- **Data excerpt**:
%%

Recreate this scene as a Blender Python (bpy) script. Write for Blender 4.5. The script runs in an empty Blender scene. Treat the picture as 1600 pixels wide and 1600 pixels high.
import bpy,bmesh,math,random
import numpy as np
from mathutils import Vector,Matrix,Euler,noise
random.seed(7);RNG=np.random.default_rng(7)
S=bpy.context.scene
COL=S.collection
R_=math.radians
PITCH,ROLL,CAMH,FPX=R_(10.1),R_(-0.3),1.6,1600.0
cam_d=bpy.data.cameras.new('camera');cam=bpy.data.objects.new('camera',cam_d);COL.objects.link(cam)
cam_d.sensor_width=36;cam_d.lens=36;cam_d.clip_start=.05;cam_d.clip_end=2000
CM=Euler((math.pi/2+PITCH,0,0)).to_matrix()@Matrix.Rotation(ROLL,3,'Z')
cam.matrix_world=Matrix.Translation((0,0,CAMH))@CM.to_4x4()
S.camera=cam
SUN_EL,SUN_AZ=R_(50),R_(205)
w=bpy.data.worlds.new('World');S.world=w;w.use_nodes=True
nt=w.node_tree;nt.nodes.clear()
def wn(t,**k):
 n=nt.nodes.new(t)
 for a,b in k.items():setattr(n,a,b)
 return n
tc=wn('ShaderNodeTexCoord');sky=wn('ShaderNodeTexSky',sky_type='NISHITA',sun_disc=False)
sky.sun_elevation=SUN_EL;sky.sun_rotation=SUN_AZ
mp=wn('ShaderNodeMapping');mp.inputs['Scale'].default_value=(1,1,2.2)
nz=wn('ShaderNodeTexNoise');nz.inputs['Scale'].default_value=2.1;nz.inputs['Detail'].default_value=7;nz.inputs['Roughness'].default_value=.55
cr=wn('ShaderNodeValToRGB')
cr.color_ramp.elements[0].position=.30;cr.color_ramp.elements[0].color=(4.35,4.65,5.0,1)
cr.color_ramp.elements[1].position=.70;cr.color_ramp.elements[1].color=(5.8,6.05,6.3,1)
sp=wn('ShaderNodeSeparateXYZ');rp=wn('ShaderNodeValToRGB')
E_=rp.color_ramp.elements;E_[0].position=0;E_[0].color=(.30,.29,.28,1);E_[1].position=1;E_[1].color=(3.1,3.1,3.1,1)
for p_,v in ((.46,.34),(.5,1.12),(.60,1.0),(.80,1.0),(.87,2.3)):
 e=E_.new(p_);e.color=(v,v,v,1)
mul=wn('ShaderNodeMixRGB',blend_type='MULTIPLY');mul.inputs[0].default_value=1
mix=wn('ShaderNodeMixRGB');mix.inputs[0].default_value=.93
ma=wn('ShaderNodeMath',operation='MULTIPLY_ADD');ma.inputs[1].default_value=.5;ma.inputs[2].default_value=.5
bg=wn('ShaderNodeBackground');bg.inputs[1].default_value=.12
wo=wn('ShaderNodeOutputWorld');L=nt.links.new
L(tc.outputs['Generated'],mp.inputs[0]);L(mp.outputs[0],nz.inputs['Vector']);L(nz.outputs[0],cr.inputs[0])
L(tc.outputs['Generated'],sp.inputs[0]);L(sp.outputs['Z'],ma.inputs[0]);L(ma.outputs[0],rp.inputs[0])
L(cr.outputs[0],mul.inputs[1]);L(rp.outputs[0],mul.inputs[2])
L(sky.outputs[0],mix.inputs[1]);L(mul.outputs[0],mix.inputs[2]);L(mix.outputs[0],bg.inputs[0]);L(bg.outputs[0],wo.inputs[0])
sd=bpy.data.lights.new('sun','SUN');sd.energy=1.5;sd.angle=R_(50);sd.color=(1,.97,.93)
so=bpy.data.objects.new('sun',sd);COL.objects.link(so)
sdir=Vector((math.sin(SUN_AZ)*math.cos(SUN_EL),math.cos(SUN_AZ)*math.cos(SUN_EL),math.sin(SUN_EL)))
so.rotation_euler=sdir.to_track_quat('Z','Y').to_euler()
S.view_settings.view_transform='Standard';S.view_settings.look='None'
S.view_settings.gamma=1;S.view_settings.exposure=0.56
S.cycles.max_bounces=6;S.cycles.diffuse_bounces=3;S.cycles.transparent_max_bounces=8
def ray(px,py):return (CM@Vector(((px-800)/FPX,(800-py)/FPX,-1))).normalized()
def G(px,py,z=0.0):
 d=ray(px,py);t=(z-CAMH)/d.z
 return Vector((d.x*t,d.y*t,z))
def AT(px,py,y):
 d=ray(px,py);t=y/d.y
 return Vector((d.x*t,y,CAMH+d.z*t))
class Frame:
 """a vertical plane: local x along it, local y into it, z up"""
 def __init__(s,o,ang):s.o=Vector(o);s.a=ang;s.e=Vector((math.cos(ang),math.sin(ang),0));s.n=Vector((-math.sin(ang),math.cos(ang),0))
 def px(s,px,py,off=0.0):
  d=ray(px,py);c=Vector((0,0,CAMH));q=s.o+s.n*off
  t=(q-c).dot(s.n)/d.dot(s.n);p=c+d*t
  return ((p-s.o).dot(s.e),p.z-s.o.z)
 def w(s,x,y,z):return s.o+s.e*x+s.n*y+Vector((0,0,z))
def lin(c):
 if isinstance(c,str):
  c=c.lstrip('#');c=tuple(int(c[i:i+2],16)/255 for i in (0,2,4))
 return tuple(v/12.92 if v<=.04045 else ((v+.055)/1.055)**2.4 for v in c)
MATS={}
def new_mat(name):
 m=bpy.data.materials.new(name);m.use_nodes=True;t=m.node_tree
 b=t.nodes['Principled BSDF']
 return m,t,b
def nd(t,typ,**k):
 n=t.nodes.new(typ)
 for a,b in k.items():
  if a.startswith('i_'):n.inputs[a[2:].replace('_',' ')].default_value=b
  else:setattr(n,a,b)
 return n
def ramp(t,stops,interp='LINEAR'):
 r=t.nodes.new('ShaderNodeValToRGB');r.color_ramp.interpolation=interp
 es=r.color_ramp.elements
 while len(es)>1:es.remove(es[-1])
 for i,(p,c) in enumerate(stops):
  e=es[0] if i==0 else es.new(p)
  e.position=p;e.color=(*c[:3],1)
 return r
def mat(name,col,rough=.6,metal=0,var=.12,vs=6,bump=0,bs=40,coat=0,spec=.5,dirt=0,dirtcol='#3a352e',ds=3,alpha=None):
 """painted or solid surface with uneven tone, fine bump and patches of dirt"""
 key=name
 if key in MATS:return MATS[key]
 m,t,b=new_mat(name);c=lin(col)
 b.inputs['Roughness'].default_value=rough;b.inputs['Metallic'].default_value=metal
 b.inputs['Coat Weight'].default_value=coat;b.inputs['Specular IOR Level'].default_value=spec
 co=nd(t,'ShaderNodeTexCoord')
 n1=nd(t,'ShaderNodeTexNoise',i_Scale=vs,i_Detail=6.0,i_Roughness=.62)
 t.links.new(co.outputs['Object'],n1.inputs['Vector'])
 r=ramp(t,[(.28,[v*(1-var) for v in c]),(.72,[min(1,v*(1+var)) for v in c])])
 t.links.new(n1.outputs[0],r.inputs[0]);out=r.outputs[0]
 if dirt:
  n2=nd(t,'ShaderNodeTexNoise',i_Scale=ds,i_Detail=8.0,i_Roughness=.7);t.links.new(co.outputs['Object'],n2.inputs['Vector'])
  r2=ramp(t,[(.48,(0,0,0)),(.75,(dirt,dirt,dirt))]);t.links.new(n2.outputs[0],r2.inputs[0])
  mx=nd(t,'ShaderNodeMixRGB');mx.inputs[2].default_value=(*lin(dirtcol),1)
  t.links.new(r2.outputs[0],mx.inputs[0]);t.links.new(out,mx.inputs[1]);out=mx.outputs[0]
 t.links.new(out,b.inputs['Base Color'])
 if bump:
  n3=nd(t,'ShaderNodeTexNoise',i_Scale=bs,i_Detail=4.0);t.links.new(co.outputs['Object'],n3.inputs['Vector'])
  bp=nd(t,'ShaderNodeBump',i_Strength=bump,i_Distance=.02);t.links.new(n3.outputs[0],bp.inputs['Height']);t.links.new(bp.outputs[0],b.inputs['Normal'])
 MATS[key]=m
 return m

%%

Copy each line that contains the word "scene".

Recreate this scene as a Blender Python (bpy) script. Write for Blender 4.5. The script runs in an empty Blender scene. Treat the picture as 1600 pixels wide and 1600 pixels high.
S=bpy.context.scene